Peut-être que certains des acteurs impliqués ne prévoient pas que le pont tiendra 75 ans, mais c’est difficile à dire parce que son propriétaire, le CN, ne dévoile pas les informations qui permettraient de le savoir vraiment. Quoi qu’il en soit, ce n’est vraisemblablement pas l’usure (ou le manque d’entretien) qui empêche le pont de Québec de supporter une piste cyclable parce que même si la structure est rouillée, dit M. Fafard, «je passe souvent sous le pont en train et le CN fait régulièrement des réparations. On peut voir où ils travaillent parce qu’ils mettent ces endroits-là à l’abri, et ils font toujours ça à des endroits critiques. Le CN n’a pas vraiment le choix de toute manière, alors je ne pense pas qu’il y ait une perte de capacité reliée à la dégradation.»
Un autre choix a été de ne pas empiéter sur les voies de circulation automobile, comme le soulignait le collègue François Bourque dans sa chronique de mercredi dernier. En sacrifiant une voie, on aurait eu l’espace pour faire se croiser les vélos sans problème — d’autres villes l’ont d’ailleurs déjà fait sans que cela ne provoque les embouteillages monstres que certains redoutaient.

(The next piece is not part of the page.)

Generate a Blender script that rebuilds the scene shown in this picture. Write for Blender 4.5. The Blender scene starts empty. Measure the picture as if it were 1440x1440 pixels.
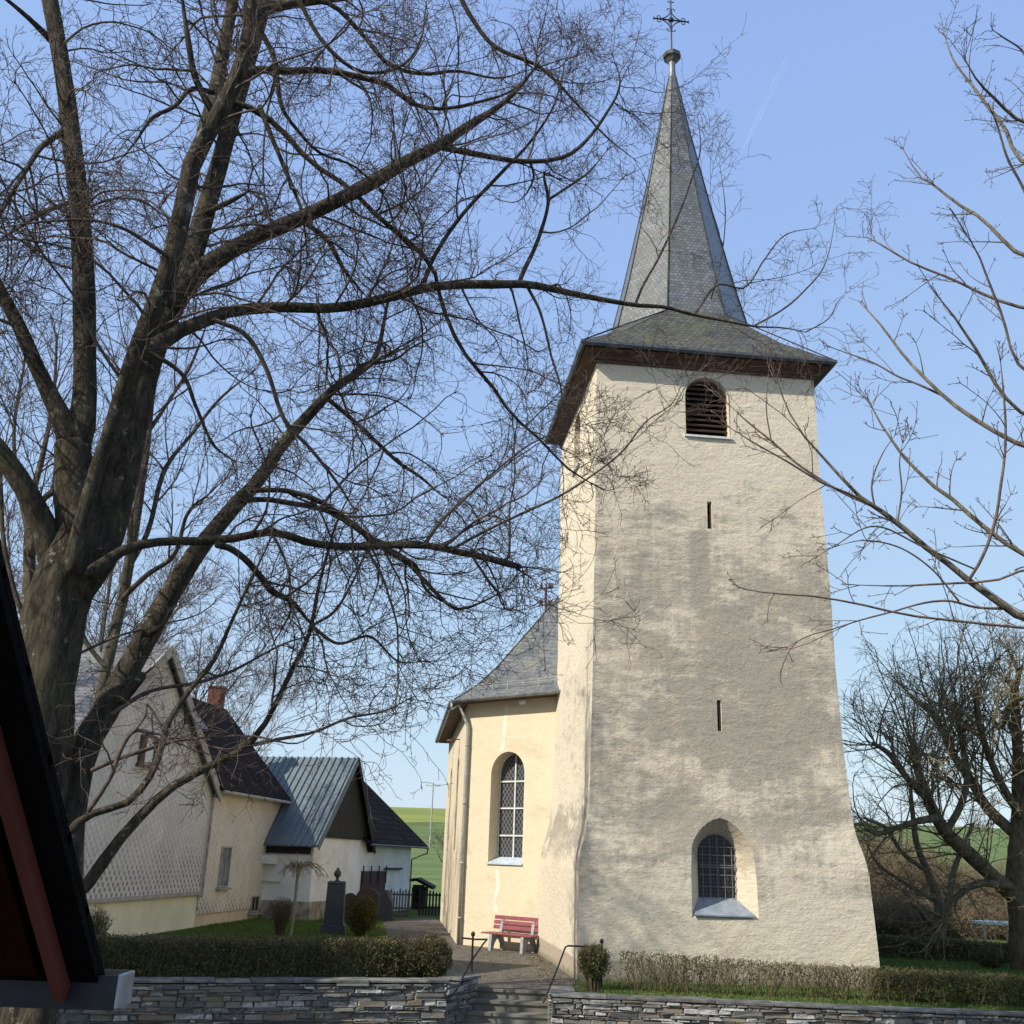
import bpy, bmesh, math, random
import numpy as np
from mathutils import Vector, geometry

# ------------------------------------------------------------------ camera
scene = bpy.context.scene
col = scene.collection
FPX, PITCH, ROLL, EYE = 1430.8, math.radians(18.805), math.radians(1.968), 2.4
_F = np.array([0, math.cos(PITCH), math.sin(PITCH)])
_U0 = np.array([0, -math.sin(PITCH), math.cos(PITCH)])
_R0 = np.array([1.0, 0, 0])
_R = math.cos(ROLL) * _R0 + math.sin(ROLL) * _U0
_U = math.cos(ROLL) * _U0 - math.sin(ROLL) * _R0
CAM = np.array([0, 0, EYE])
cam_data = bpy.data.cameras.new('camera')
cam = bpy.data.objects.new('camera', cam_data)
col.objects.link(cam)
from mathutils import Matrix
cam.matrix_world = Matrix(((_R[0], _U[0], -_F[0], 0), (_R[1], _U[1], -_F[1], 0), (_R[2], _U[2], -_F[2], EYE), (0, 0, 0, 1)))
cam_data.sensor_width = 36
cam_data.lens = FPX / 1440 * 36
cam_data.clip_start = 0.05
cam_data.clip_end = 20000
scene.camera = cam

# ------------------------------------------------------------------ light
SUN_AZ, SUN_EL = math.radians(-146.4), math.radians(38)     # direction towards the sun
world = bpy.data.worlds.new('World')
scene.world = world
world.use_nodes = True
wn = world.node_tree
sky = wn.nodes.new('ShaderNodeTexSky')
sky.sky_type = 'NISHITA'
sky.sun_disc = False
sky.sun_elevation = SUN_EL
sky.sun_rotation = math.pi / 2 - SUN_AZ
sky.altitude = 300
sky.air_density = 1.0
sky.dust_density = 1.2
sky.ozone_density = 1.6
bg = wn.nodes['Background']
bg.inputs['Strength'].default_value = 0.12
# soften the sky's own gradient channel by channel (thin high haze of the day)
_sp = wn.nodes.new('ShaderNodeSeparateColor'); _cb = wn.nodes.new('ShaderNodeCombineColor'); wn.links.new(sky.outputs[0], _sp.inputs[0])
for _i, (_p, _g) in enumerate(((0.42, 0.325), (0.37, 0.405), (0.10, 0.735))):
    _a = wn.nodes.new('ShaderNodeMath'); _a.operation = 'POWER'; _a.inputs[1].default_value = _p; wn.links.new(_sp.outputs[_i], _a.inputs[0])
    _b = wn.nodes.new('ShaderNodeMath'); _b.operation = 'MULTIPLY'; _b.inputs[1].default_value = _g / 0.12 / 1.414; wn.links.new(_a.outputs[0], _b.inputs[0]); wn.links.new(_b.outputs[0], _cb.inputs[_i])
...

«À mon avis, opine d’ailleurs M. Fafard, ça se pourrait que le MTQ ait encore cette option-là en tête. Avec la tendance actuelle au transport actif, ils n’ont pas le choix d’accepter une piste cyclable qui relie la rive nord et la rive sud. Ça se fait à Montréal et à Gatineau. Je trouve qu’on est en retard là-dessus.»
Verdict
Pas faux. Il y a une part de vérité dans l’idée qu’une vraie piste cyclable serait trop lourde pour le pont de Québec, puisque certaines de ses parties approchent des limites de ce qu’elles peuvent supporter. Mais cette «impossibilité» découle également de choix politiques qui pourraient être changés.